What you need to do — Copy out all lines of the records in which the word "picture" appears.
-- BEGIN Information given --
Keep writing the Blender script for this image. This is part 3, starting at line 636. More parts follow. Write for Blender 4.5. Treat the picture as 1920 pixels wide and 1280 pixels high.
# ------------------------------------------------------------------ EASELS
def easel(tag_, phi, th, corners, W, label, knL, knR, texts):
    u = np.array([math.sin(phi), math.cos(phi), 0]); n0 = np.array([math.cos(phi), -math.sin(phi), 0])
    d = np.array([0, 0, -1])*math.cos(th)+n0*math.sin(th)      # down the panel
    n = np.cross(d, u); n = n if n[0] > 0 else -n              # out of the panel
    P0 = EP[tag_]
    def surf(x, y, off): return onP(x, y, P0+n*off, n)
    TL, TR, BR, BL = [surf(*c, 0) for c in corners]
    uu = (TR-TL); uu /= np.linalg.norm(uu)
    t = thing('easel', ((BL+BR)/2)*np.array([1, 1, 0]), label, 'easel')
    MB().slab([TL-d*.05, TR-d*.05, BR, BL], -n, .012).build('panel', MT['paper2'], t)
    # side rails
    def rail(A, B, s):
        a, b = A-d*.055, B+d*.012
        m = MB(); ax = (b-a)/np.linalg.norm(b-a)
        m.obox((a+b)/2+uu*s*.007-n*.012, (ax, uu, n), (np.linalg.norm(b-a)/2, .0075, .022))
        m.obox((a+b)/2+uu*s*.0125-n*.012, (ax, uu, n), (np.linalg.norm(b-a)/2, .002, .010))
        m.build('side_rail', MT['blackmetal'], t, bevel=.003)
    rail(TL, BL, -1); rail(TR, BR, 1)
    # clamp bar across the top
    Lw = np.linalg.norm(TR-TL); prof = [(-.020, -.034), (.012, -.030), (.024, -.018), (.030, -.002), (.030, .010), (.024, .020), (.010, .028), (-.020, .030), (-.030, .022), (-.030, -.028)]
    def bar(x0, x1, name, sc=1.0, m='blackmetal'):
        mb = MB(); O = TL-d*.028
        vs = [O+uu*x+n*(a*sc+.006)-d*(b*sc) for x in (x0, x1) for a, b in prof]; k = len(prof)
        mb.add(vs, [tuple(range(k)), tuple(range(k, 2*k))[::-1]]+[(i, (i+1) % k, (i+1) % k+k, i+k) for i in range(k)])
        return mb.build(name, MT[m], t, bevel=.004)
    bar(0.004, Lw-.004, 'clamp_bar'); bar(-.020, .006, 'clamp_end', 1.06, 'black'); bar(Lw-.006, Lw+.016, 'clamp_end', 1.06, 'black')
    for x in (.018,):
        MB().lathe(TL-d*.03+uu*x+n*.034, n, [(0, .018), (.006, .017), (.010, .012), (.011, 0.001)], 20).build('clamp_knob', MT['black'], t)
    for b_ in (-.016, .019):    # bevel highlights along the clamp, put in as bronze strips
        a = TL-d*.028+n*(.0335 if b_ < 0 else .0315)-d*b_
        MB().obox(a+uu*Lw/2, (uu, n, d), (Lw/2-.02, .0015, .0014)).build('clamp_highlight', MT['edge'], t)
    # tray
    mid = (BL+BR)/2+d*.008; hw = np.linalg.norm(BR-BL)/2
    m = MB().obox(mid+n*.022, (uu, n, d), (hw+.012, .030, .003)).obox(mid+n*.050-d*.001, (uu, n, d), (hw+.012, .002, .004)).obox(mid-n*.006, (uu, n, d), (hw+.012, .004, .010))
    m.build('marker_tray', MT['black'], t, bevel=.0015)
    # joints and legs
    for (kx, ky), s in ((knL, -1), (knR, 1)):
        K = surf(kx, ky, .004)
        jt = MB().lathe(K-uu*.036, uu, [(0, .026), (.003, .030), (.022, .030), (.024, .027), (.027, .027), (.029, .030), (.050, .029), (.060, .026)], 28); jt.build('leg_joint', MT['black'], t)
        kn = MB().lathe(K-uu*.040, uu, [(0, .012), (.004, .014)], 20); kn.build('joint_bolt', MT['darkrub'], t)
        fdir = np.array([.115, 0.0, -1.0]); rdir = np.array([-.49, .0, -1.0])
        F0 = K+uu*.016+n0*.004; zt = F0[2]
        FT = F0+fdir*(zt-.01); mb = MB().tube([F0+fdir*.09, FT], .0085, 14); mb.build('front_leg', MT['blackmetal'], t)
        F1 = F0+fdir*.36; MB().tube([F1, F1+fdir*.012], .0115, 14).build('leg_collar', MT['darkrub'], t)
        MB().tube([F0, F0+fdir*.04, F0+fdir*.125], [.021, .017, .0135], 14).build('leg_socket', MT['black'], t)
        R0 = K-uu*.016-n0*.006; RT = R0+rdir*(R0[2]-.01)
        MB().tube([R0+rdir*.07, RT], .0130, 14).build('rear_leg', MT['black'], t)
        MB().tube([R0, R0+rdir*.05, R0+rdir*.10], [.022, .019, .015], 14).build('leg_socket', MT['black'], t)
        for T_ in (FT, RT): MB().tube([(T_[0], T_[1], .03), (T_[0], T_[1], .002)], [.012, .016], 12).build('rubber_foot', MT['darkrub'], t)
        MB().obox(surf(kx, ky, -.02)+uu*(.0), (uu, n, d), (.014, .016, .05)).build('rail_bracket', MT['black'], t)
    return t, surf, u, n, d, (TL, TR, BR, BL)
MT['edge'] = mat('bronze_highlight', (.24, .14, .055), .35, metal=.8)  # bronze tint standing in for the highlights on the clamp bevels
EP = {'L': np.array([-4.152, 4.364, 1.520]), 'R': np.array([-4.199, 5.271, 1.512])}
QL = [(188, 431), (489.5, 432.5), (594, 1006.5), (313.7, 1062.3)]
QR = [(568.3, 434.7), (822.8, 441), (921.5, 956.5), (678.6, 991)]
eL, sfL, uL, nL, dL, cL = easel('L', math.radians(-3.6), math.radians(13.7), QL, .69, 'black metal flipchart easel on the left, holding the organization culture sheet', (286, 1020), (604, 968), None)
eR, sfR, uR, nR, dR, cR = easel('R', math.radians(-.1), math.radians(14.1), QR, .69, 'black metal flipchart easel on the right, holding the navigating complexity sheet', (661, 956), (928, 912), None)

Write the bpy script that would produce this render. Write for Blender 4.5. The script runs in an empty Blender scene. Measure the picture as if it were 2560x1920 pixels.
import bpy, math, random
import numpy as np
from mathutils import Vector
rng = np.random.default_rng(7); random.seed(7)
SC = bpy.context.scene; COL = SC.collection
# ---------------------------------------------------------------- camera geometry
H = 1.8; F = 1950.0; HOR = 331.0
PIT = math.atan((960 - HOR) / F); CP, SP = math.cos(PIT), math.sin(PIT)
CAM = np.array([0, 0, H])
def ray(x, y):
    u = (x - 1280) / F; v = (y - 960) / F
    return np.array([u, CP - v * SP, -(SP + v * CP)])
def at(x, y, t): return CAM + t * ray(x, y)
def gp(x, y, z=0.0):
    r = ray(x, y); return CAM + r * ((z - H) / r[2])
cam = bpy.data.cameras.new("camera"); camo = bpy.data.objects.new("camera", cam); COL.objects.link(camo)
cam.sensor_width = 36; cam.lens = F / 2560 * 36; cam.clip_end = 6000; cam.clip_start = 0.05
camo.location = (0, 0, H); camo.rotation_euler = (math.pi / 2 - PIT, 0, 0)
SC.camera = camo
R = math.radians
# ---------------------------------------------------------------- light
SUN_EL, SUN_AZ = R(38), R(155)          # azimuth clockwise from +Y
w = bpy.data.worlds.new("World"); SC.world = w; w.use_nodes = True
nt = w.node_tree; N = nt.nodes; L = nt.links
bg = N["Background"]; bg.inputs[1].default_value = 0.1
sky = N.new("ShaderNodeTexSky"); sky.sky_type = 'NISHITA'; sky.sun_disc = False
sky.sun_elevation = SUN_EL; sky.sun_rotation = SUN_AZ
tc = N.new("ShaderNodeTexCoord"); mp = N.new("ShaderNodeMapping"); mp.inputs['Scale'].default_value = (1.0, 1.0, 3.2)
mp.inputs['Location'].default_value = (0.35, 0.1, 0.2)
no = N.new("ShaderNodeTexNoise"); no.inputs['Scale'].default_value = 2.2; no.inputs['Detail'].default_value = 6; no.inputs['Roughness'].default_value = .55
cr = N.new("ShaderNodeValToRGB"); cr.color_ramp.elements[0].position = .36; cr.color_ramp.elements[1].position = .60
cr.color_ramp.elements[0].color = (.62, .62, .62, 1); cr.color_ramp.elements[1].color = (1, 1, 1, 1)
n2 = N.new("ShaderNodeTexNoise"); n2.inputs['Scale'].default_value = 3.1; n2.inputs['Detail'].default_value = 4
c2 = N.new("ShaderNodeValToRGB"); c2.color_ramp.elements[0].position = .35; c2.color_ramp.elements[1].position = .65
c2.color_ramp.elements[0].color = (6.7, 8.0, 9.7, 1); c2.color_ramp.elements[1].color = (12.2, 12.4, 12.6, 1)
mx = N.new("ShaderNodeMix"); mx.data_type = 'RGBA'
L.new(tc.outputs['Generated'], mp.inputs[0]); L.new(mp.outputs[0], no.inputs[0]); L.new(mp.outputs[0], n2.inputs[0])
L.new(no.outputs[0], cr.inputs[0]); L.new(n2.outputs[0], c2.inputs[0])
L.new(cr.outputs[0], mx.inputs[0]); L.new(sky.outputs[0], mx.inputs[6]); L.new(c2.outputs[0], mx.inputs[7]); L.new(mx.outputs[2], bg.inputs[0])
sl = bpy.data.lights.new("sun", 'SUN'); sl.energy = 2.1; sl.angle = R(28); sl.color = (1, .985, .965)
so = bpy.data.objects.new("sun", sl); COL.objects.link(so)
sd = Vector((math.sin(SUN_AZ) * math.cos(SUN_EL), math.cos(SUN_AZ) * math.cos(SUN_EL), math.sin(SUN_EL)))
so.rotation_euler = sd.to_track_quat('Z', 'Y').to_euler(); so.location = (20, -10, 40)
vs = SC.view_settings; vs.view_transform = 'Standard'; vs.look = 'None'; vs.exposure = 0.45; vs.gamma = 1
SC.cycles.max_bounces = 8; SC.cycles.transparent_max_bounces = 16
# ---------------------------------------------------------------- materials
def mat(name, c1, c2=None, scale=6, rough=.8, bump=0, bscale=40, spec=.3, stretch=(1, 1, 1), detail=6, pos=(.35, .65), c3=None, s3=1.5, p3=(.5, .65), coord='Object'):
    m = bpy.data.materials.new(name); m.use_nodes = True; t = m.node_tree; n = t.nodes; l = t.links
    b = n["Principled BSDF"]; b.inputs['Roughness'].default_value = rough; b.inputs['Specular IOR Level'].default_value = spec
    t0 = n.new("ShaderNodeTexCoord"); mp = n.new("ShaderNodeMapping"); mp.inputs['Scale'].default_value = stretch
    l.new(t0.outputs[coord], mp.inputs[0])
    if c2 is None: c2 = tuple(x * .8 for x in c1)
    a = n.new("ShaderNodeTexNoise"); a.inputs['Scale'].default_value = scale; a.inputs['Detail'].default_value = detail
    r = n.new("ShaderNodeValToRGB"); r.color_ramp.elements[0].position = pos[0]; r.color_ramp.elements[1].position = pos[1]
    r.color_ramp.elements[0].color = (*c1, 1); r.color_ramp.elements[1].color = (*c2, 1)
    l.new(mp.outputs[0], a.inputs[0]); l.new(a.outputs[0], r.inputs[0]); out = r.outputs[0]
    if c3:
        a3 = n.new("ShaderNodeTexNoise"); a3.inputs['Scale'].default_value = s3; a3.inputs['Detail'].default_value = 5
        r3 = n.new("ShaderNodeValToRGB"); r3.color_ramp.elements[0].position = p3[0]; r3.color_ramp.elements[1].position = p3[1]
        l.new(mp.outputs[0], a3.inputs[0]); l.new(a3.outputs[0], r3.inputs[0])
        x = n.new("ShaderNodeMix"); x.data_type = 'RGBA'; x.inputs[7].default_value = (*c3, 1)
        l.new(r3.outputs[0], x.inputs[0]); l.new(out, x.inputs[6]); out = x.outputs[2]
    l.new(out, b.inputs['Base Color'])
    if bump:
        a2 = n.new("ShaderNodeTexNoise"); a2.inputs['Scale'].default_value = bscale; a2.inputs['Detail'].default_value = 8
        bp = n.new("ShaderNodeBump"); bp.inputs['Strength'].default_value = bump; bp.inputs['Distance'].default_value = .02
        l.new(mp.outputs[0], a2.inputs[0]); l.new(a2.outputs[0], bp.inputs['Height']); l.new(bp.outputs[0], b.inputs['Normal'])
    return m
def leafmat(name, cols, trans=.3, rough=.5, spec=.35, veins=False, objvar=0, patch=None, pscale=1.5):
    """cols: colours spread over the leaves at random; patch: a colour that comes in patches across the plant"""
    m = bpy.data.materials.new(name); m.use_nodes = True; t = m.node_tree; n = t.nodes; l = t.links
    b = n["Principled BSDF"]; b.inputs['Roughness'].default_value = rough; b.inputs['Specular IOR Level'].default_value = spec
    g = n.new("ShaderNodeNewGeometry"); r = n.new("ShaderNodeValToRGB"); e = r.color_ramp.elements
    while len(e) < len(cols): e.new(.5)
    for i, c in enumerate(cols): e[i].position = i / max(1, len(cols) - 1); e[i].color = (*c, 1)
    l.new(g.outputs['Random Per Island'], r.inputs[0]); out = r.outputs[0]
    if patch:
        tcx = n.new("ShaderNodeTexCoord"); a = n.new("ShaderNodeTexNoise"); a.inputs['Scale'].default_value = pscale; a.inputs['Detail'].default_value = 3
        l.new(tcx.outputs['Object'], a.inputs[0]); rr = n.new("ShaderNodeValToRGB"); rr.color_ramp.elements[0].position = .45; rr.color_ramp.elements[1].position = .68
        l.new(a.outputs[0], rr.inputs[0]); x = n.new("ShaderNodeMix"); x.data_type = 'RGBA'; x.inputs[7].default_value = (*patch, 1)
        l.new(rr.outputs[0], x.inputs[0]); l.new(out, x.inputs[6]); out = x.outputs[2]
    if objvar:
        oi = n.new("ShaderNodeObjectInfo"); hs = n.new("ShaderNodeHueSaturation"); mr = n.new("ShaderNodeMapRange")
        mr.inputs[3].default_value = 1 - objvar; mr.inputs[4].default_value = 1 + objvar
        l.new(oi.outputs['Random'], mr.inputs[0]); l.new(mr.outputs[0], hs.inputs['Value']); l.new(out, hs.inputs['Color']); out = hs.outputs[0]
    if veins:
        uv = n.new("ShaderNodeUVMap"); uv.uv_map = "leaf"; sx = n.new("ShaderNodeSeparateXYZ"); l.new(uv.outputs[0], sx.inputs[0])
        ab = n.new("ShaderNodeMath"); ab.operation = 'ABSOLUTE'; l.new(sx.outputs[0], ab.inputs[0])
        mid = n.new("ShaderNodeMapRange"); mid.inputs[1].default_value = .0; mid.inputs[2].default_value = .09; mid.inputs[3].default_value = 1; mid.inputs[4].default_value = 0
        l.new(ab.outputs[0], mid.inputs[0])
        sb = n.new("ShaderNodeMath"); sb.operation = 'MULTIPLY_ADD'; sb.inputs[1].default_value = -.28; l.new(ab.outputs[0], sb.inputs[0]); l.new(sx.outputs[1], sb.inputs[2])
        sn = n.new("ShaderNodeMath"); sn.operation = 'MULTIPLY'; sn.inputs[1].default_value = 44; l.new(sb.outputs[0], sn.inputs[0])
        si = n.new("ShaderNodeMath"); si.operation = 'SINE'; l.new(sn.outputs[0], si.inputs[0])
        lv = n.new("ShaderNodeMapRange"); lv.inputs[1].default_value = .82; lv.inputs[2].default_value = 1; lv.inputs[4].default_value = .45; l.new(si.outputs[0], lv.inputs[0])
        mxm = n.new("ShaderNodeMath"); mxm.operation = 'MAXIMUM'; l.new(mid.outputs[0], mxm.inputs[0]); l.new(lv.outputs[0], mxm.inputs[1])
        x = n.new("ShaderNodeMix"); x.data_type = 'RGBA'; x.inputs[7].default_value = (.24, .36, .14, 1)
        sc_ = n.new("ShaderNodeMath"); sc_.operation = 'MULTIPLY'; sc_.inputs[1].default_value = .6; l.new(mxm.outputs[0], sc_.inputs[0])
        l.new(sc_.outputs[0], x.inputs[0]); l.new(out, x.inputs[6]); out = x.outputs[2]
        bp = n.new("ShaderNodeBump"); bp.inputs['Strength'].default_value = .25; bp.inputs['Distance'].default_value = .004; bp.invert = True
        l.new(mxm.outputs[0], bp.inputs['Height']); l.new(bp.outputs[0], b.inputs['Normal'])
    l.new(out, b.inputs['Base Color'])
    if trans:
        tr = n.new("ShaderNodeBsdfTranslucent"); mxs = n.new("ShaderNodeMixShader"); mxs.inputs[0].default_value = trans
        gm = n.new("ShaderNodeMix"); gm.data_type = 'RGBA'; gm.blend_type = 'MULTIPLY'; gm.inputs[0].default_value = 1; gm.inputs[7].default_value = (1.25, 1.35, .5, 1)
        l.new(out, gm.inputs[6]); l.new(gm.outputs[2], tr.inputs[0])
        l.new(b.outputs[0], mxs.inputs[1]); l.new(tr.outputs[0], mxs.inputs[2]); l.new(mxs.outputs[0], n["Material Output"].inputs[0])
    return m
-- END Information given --
Exercise answer —
Keep writing the Blender script for this image. This is part 3, starting at line 636. More parts follow. Write for Blender 4.5. Treat the picture as 1920 pixels wide and 1280 pixels high.
Write the bpy script that would produce this render. Write for Blender 4.5. The script runs in an empty Blender scene. Measure the picture as if it were 2560x1920 pixels.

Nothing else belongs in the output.